La idolatría regresa puntualmente cada vez que en la experiencia religiosa o ideal prevalece la dimensión del consumo de bienes espirituales, la búsqueda de emociones fuertes, la satisfacción de los propios intereses y del placer. Los hombres y las mujeres siempre lo han hecho. Y lo siguen haciendo, dentro y fuera de las religiones, dentro y fuera de la iglesia y de los movimientos y comunidades religiosas. Es natural, es humano, buscar una relación de conveniencia también con Dios. Pero no es la experiencia de Dios que los profetas ofrecen y defienden.
La relación con el Dios bíblico le conviene al hombre en grado máximo. Pero esa conveniencia se sitúa en un plano distinto al económico, al del consumo y el placer. Esta es la gran enseñanza de Job, de los evangelios y de los profetas. No es la conveniencia del poder y de la riqueza. La conveniencia del Dios bíblico tiene que ver más bien con la impotencia de Job, la derrota de los profetas, la “potencia” del Sermón de la montaña, la “debilidad” de un Dios omnipotente que no consigue convertir ni siquiera a su pueblo. Todas las veces, y son muchas, que medimos la conveniencia de la fe con el metro de nuestro consumo y de nuestro placer ya estamos dentro de una relación idolátrica, aunque a nuestro ídolo conveniente le demos el nombre de Dios. No debemos olvidar que, en las faldas del Sinaí, el nombre que se le dio al becerro de oro, paradigma de todo ídolo, fue el de YHWH: «Entonces ellos exclamaron: “Este es tu Dios, Israel, el que te ha sacado de la tierra de Egipto”. Viendo esto Aarón, erigió un altar ante el becerro y anunció: “Mañana habrá fiesta en honor de YHWH”» (Éxodo 32,4-5). Quizá el principal motivo que hace invencible la idolatría sea precisamente el nombre: el ídolo de hoy lleva con frecuencia el mismo nombre que el Dios de ayer, y lo celebramos bajo el mismo monte, en los mismos altares y con las mismas oraciones.

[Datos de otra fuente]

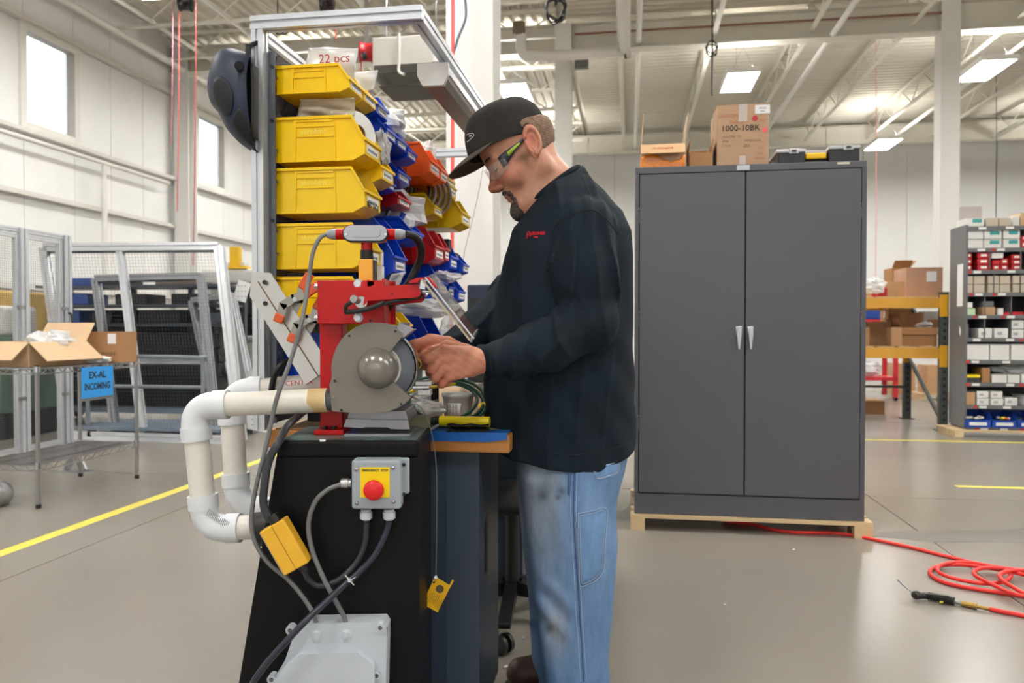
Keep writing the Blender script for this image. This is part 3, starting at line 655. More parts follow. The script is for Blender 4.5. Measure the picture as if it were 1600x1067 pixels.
sbox(0, 1510, 1535, 0, .09, WHB, 'white and teal', mark='teal'); sbox(0, 1537, 1555, 0, .085, BEI, 'beige'); sbox(0, 1556, 1573, 0, .085, BEI, 'beige'); sbox(0, 1575, 1585, 0, .1, WHB, 'narrow white'); sbox(0, 1586, 1612, 0, .13, CARD3, 'tan', mark='white')
for x0, x1, c, mk in ((1511, 1534, 'plain white', None), (1535, 1560, 'white and teal', 'teal'), (1562, 1586, 'white and teal', 'teal')):
    sbox(1, x0, x1, 0, .09, WHB, c, mark=mk); sbox(1, x0, x1, .092, .18, WHB, c+' upper', mark='teal' if c != 'plain white' else None)
sbox(1, 1587, 1597, 0, .065, REDB, 'narrow red', mark='white'); sbox(1, 1598, 1610, 0, .065, REDB, 'narrow red', mark='white'); sbox(1, 1587, 1598, .067, .12, REDB, 'upper narrow red', mark='white')
for k in range(3): sbox(2, 1511, 1518, .06*k, .06*k+.058, REDB, 'slim red stacked', mark='white'); sbox(2, 1526, 1544, .06*k, .06*k+.058, REDB, 'red stacked', mark='white')
for x0 in (1547, 1559): sbox(2, x0, x0+11, 0, .055, REDB, 'small red', mark='white')
sbox(2, 1547, 1558, .057, .1, REDB, 'upper small red'); sbox(2, 1559, 1570, .057, .115, REDB, 'upper small red', mark='white'); sbox(2, 1546, 1563, .117, .175, WHB, 'small white')
for k in range(3): sbox(2, 1574, 1589, .052*k, .052*k+.05, REDB, 'squat red stacked', mark='white')
for x0, x1 in ((1510, 1520), (1521, 1537), (1541, 1557), (1558, 1573), (1576, 1595)):
    sbox(3, x0, x1, 0, .085, BEI, 'beige'); sbox(3, x0, x1, .087, .17, BEI, 'upper beige')
sbox(4, 1510, 1524, 0, .07, GRN, 'pale green', depth=.2); sbox(4, 1534, 1552, 0, .085, CARD, 'brown'); sbox(4, 1555, 1564, 0, .07, WHB, 'white'); sbox(4, 1564, 1573, 0, .03, REDB, 'flat red'); sbox(4, 1576, 1592, 0, .035, REDB, 'flat red'); sbox(4, 1510, 1520, .072, .13, WHB, 'upper white'); sbox(4, 1534, 1550, .087, .14, GREYS, 'grey')
sbox(5, 1528, 1548, 0, .1, WHB, 'white', mark='grey'); sbox(5, 1551, 1571, 0, .1, WHB, 'white', mark='grey'); sbox(5, 1574, 1593, 0, .09, WHB, 'white', mark='grey'); sbox(5, 1574, 1593, .092, .18, WHB, 'upper white', mark='grey'); sbox(5, 1510, 1515, 0, .14, GREYS, 'grey')
for x0, x1 in ((1511, 1544), (1545, 1573), (1575, 1610)): sbox(6, x0, x1, 0, .16, WHB, 'large white', depth=.3)
sbox(7, 1508, 1532, .05, .08, YEL, 'flat yellow') ; sbox(7, 1509, 1531, 0, .048, DGREY, 'dark'); sbox(7, 1534, 1546, 0, .15, CARD2, 'crumpled brown'); sbox(7, 1548, 1570, 0, .085, WHB, 'white'); sbox(7, 1571, 1588, 0, .085, WHB, 'white'); sbox(7, 1590, 1610, 0, .09, WHB, 'white')
bag('poly_bag', 'clear plastic bags piled on white cartons in the grey shelving', B(su+.52, sv+.15, ZL[7]+.13), (.2, .1, .045), 12)
sbox(8, 1508, 1525, 0, .13, CARD, 'brown')
for x0 in (1527, 1547): sbox(8, x0, x0+18, 0, .07, WHB, 'white', mark='grey'); sbox(8, x0, x0+17, .072, .14, WHB, 'upper white', mark='grey')
sbox(8, 1567, 1585, 0, .08, WHB, 'white', mark='grey'); sbox(8, 1594, 1606, 0, .1, WHB, 'tall white')
def openbin(u0, w_, lab, fill):
    t = thing('parts_bin', lab, 'bin', B(su+u0, sv-.02, ZL[9]+.002), -A, 'blue bins on the bottom shelf'); h = .15; d = .28; q = MB()
    q.b6(0, w_, 0, d, 0, .004); q.b6(0, w_, d-.004, d, .004, h); q.b6(0, w_, 0, .004, .004, h*.5)
    for x_ in (0, w_-.004): q.prism([(.004, .004), (d-.004, .004), (d-.004, h), (.08, h), (.004, h*.5)], (x_+.002, 0, 0), (0, 1, 0), (0, 0, 1), .004)
    q.build('shell', BLB, t); MB().b6(w_*.15, w_*.85, -.001, 0, .02, .05).build('label', WHITEP, t)
    for k in range(9):
        o = MB().ell((rr.uniform(.03, w_-.03), rr.uniform(.03, .15), rr.uniform(.05, .1)), (.022, .02, .014), 8, 6).build('small_part', fill[k % len(fill)], t)
WHP = mat('white plastic bits', (228, 226, 220), .4); ORP = mat('orange red bits', (216, 70, 40), .4)
openbin(SXP(1509), .23, 'blue bin of white bits, first on the bottom shelf', [WHP, WHP, BEI]); openbin(SXP(1547), .22, 'blue bin of red and yellow bits on the bottom shelf', [ORP, YEL, WHP]); openbin(SXP(1583), .22, 'blue bin holding a dark blue part, last visible on bottom shelf', [BX, DGREY])
# pallet rack
ORB = mat('ochre rack beam', (216, 160, 58), .5, var=.08, vs=3); RU = mat('dark green grey upright', (74, 80, 80), .5)
ru, rv = toB(P(1474, 512, 8.1))
t = thing('pallet_rack', 'pallet rack with ochre beams and perforated grey uprights', 'rack', B(ru, rv), -A)
for (x_, y_) in ((0, 0), (0, 1.07), (-2.6, 0), (-2.6, 1.07)):
    o = MB().b6(x_-.04, x_+.04, y_-.035, y_+.035, 0, 1.46).build('upright', RU, t)
    q = MB()
    for k in range(18): q.b6(x_-.012, x_+.012, y_-.037, y_-.035, .1+.072*k, .13+.072*k)
    tag(q.build('slot', BLACKP, o), kind='stuff')
    MB().b6(x_-.07, x_+.07, y_-.06, y_+.06, 0, .01).build('foot_plate', RU, o)
for z in (1.40, .87):
    for y_ in (0, 1.07): 
        o = MB().b6(-2.56, -.04, y_-.025, y_+.025, z-.11, z).build('beam', ORB, t)
        MB().b6(-.05, .03, y_-.04, y_-.03, z-.2, z+.03).build('beam_clip', mat('yellow clip', (238, 176, 40), .5), o)
    for k in range(12): MB().b6(-2.55+.21*k, -2.38+.21*k, -.02, 1.09, z+.001, z+.016).build('deck_board', mat('rack deck board', (206, 170, 120), .7, var=.1, vs=3), t)
for x_ in (0, -2.6):
    for a, b in ((.1, .75), (.75, 1.4)): MB().bar((x_, .03, a), (x_, 1.04, b), .03, .03).build('brace', RU, t)
MB().bar((-2.5, 1.07, .38), (-.04, 1.07, .38), .03, .03).build('tie_bar', RU, t)
MB().bar((-2.5, .9, .35), (-1.5, .9, .8), .03, .03).build('tie_bar', RU, t)
def rbox(px0, px1, Yd, z0, h, d, m, lab, name='stock_carton', **k):
    a, b = P(px0, 512, Yd), P(px1, 512, Yd); c = (a+b)/2; w_ = (b-a).length*.97
    t = cardbox(name, lab, (c.x, c.y+d/2, z0), w_, d, h, m, group='cartons on the pallet rack', **k); return t
t = rbox(1421, 1476, 8.25, 1.418, .31, .4, mat('big pinkish carton', (186, 146, 122), .85, var=.05), 'large taped carton with white label on the upper rack beam')
MB().b6(.02, .12, -.203, -.2, .16, .27).build('label', WHITEP, t)
rbox(1391, 1419, 8.35, 1.418, .165, .35, CARD, 'small carton beside the large labelled one, upper rack beam')
rbox(1397, 1424, 8.9, 1.418, .36, .3, CARD2, 'tall brown carton behind the large labelled one', flaps=[(0, 40, .12), (1, 50, .1)])
t = rbox(1374, 1390, 8.4, 1.418, .10, .3, REDB, 'low red tray on the upper rack beam'); t = rbox(1352, 1372, 8.6, 1.418, .13, .3, CARD3, 'pale carton next to the red tray on the upper rack beam')
bag('poly_bag', 'clear bag of orange parts on the upper rack beam', P(1366, 447, 8.3), (.1, .09, .08), 31, WBAG)
rbox(1414, 1468, 8.3, .888, .20, .4, CARD2, 'wide open brown carton on the lower rack beam', flaps=[(2, 80, .16), (1, 60, .1), (3, 70, .1), (0, -75, .08)])
bag('poly_bag', 'white wrapped parts inside the wide open carton', P(1447, 511, 8.5), (.12, .1, .05), 32, WBAG)
rbox(1397, 1414, 8.3, .888, .2, .35, CARD, 'narrow carton with white label on the lower rack beam')
rbox(1360, 1396, 8.5, .888, .26, .4, mat('dull brown carton', (140, 106, 76), .85), 'dull brown carton on the lower rack beam')
rbox(1392, 1430, 9.0, .888, .42, .3, CARD, 'tall tan carton at the back of the lower rack beam')
t = rbox(1347, 1362, 8.25, .888, .2, .3, CARD2, 'torn carton at the cabinet side of the lower rack beam')
rbox(1448, 1469, 8.8, 1.15, .12, .3, WHB, 'white carton on the back of the lower rack level')
t = rbox(1402, 1434, 12.5, .0, .5, .4, CARD, 'large plain carton on the floor behind the pallet rack')
t = rbox(1453, 1474, 11.5, .1, .42, .4, CARD, 'tan carton on a small pallet behind the rack upright')
t = thing('small_pallet', 'small wooden pallet under the tan carton behind the rack', 'pallet', (P(1464, 512, 11.5).x, 11.7, 0), -A)
for k in range(4): MB().b6(-.2, .25, -.22+.12*k, -.13+.12*k, .07, .095).build('deck_board', PINE, t)
MB().b6(-.2, -.12, -.2, .2, 0, .07).b6(.17, .25, -.2, .2, 0, .07).build('runner', PINE, t)
t = rbox(1340, 1386, 9.6, .0, .17, .35, mat('brown floor carton', (146, 108, 70), .85), 'flat brown carton on the floor under the rack')
RF = mat('red frame paint', (200, 44, 56), .45)
t = thing('red_cart', 'red framed cart with blue tote behind the pallet rack', 'cart', (P(1366, 512, 11.4).x, 11.4, 0), -A)
for x_ in (-.35, .28):
    for y_ in (0, .5): MB().b6(x_, x_+.06, y_, y_+.06, .05, 1.27).build('post', RF, t)
for z in (.3, 1.16): MB().b6(-.35, .34, 0, .56, z, z+.05).build('shelf', RF, t)
for x_ in (-.32, .3): MB().cyl((x_, .05, .05), (x_+.04, .05, .05), .05, n=12).build('caster', BLACKP, t)
q = MB().b6(-.12, .2, .02, .4, 0, .13); o = q.build('storage_tote', BX, bevel=.01); o.location = (P(1366, 512, 11.4).x, 11.42, 1.212); o.rotation_euler = (0, 0, -A); tag(o, 'blue tote on the red cart behind the rack', 'tote')
bag('poly_bag', 'white plastic bundle on the low shelf of the red cart', (P(1360, 512, 11.4).x, 11.6, .47), (.22, .15, .11), 41, WBAG)
# ================================================================ helpers for things fitted on surfaces
def wchild(o, parent):
    o.parent = parent; o.matrix_parent_inverse = (Matrix.Translation(parent.location) @ Matrix.Rotation(parent.rotation_euler[2], 4, 'Z')).inverted(); return o
def bvh(obj):
    dg = bpy.context.evaluated_depsgraph_get(); dg.update(); e = obj.evaluated_get(dg); me = e.to_mesh(); M = obj.matrix_world.copy()
    vs = [M @ v.co for v in me.vertices]; fs = [tuple(p.vertices) for p in me.polygons]; e.to_mesh_clear(); return BVHTree.FromPolygons(vs, fs)
def cast(bv, px, py, off=.001):
    o = Vector((0, 0, HC)); d = (P(px, py, 1)-o).normalized(); h, n, _, _ = bv.ray_cast(o, d)
    if h is None: return None
    if n.dot(d) > 0: n = -n
    return h+n*off
def cast_path(bv, pts, off=.001, step=3):
    out = []
    for (a, b), (c, d) in zip(pts, pts[1:]):
        n = max(1, int(math.hypot(c-a, d-b)/step))
        for k in range(n):
            q = cast(bv, a+(c-a)*k/n, b+(d-b)*k/n, off)
            if q is not None: out.append(q)
    q = cast(bv, *pts[-1], off)
    if q is not None: out.append(q)
    return out
def cast_patch(bv, left, right, y0, y1, rows, cols, off=.002):
    """left(y), right(y): pixel x bounds; returns grid of surface points"""
    G_ = []
    for i in range(rows+1):
        y = y0+(y1-y0)*i/rows; a, b = left(y), right(y); r = [cast(bv, a+(b-a)*j/cols, y, off) for j in range(cols+1)]
        if any(q is None for q in r): continue
        G_.append(r)
    return G_
def interp(tab):
    ys = [t[0] for t in tab]; xs = [t[1] for t in tab]
    return lambda y: float(np.interp(y, ys, xs))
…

La tenaz lucha de los profetas contra la idolatría, que la Biblia ha conservado, nos ayuda a tomar conciencia de nuestra idolatría (nosotros, en cambio, vemos antes la idolatría de los demás). Después, nos da esperanza en que un día podremos oír una voz distinta más allá de los muchos ídolos que llenan nuestra casa. La fe bíblica, toda fe, es auténtica si nos ayuda a tomar conciencia de nuestra natural e inevitable condición idolátrica, y por consiguiente deja que nazca en el alma el deseo de algo más verdadero. Y nos lo repite cien veces, mil veces, a lo largo de la vida. Hasta el final, cuando nos ayudará, si no hemos dejado de escucharla y frecuentarla, a distinguir al ángel bueno de la muerte del último ídolo desconocido. Ese será nuestro último gracias a la Biblia, a los profetas, a la vida.